Creating a team, coming up with an idea, developing and then delivering this idea within a two day period was always going to be a difficult feat – but with the excellent team that we had by the end of day two we had a working prototype which clearly requires more work but delivered the following key features:

  • A working dashboard displaying the actual baseline against an estimated baseline consumption for each DMA
  • Dashboard ranked the DMA’s according to the greatest difference between the calculated and the estimated
  • The actual baseline was derived between a start and end time set for the parent Operating Area so that the calculated baseline could be recalculated within minutes for one – or for all the DMAs
  • The estimated baseline was derived for each DMA based upon a derived set of lookups
    For each DMA a set of other metrics were calculated, including:

  • Total consumption
  • Baseline consumption
  • Night time and Day time consumption
  • Day/Night ratio
  • Estimate of the leakage based on the difference between the calculated and the estimated baseline consumption
    For each Operating Area MAP aggregated the underlying DMA data into a set of aggregated metrics, including

  • Average consumption
  • Total consumption
  • Baseline consumption
  • Day and Night consumption
  • Day/Night ratio
  • Total household and Total Non household demand
    In order to deliver this we completed the following tasks in MAP:

  • Identified DMAs with little to no commercial/industrial properties and DMAs having few residential properties
  • Used these DMA to define the average profile for a residential and a commercial customer – customer Profiles
  • Set these Profiles up in MAP so that each DMA could use them as a centralised source of data
  • Created randomised Voronoi polygon shapes as representations of the DMA areas (the location of the DMA’s was not provided to the teams).
  • Create a template in MAP for the Operating Area polygons. This includes all variables we want to use and the associated calculations. Variables included the baseline start and end times and the night time start and end times.
  • Create a template in MAP for the DMA data including the property counts, some key variables and the relevant calculations

Overview page showing leakage. Page should (but didn’t have enough time) rank by estimated leakage

Voronoi polygons used to represent DMAs. Click on the DMA to drill down to data

Estimated (household and non-household) vs Actual baseline demand

MAP Templates

MAP templates allow users to create their own calculations and variables in MAP. Once you have set up your initial template and checked the calculations etc then you can replicate the template to thousands….hundreds of thousands of Things or Entities. Everything is created through the MAP browser based web client.
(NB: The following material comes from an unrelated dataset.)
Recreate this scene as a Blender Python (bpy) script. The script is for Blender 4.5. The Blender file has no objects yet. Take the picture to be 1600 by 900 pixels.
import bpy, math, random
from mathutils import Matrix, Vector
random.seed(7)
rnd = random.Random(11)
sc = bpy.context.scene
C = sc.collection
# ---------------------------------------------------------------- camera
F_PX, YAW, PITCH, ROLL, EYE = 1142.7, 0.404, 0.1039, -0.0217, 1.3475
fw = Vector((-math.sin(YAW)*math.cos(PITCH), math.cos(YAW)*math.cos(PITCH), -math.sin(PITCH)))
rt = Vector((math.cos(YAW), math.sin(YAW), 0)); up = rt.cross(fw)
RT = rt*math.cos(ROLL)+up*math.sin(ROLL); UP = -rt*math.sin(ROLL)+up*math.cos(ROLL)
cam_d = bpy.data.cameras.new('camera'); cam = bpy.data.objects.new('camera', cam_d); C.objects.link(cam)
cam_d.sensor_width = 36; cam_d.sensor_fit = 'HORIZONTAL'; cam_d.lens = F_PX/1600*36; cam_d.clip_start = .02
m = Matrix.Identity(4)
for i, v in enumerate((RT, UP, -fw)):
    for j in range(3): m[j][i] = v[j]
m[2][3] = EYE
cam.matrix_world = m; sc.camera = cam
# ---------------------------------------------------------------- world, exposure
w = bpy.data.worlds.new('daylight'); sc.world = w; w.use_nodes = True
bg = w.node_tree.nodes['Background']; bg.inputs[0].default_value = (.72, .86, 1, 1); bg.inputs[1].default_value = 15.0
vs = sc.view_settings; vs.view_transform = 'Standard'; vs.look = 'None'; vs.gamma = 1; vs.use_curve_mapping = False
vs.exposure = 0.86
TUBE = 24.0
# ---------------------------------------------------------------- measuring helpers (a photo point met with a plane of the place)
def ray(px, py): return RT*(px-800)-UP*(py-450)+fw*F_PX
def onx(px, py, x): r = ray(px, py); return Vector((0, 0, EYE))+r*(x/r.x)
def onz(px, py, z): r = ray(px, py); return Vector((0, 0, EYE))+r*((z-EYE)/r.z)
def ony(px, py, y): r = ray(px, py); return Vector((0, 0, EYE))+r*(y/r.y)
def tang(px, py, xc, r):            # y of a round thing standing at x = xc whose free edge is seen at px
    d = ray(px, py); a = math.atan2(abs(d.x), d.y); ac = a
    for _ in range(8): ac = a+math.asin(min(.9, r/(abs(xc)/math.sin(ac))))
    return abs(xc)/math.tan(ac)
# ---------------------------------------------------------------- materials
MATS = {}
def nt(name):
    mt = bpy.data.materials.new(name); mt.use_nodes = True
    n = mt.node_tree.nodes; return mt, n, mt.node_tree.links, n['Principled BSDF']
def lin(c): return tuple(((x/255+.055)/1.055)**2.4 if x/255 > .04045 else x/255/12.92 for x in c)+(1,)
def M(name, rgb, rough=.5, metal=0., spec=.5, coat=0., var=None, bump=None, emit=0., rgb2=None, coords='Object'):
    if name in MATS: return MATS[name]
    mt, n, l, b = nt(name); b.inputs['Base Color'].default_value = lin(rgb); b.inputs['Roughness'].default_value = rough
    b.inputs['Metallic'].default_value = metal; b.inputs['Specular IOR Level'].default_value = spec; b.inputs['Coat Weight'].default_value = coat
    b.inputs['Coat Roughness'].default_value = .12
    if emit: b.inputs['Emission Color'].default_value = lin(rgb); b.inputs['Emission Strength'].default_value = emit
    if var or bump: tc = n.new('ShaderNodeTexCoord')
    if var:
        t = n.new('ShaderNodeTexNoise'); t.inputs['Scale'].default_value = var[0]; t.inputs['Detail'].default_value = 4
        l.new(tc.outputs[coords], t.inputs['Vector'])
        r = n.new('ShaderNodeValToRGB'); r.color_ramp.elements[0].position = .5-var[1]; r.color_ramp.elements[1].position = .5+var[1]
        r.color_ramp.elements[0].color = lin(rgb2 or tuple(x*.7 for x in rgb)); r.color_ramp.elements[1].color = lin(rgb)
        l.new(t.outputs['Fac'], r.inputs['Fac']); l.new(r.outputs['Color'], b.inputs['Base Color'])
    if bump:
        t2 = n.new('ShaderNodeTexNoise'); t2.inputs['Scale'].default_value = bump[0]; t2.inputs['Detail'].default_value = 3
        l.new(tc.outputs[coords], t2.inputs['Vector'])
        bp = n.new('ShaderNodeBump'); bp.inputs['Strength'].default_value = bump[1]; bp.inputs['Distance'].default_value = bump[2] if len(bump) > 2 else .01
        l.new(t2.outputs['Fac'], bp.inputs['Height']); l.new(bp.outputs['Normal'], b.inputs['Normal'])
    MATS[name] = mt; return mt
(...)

To replicate the template you create a CSV file including all the variables, the names of your Entities and any properties that you want. Include the full path name of the template you wish to use and then import the CSV using the MAP web client.

MAP imports the Entities and applies them to the template which creates all the data structure and associated calculations. Once the Entities are created its just a matter of adding the raw data, historic or real time, and MAP starts calculating everything in the background.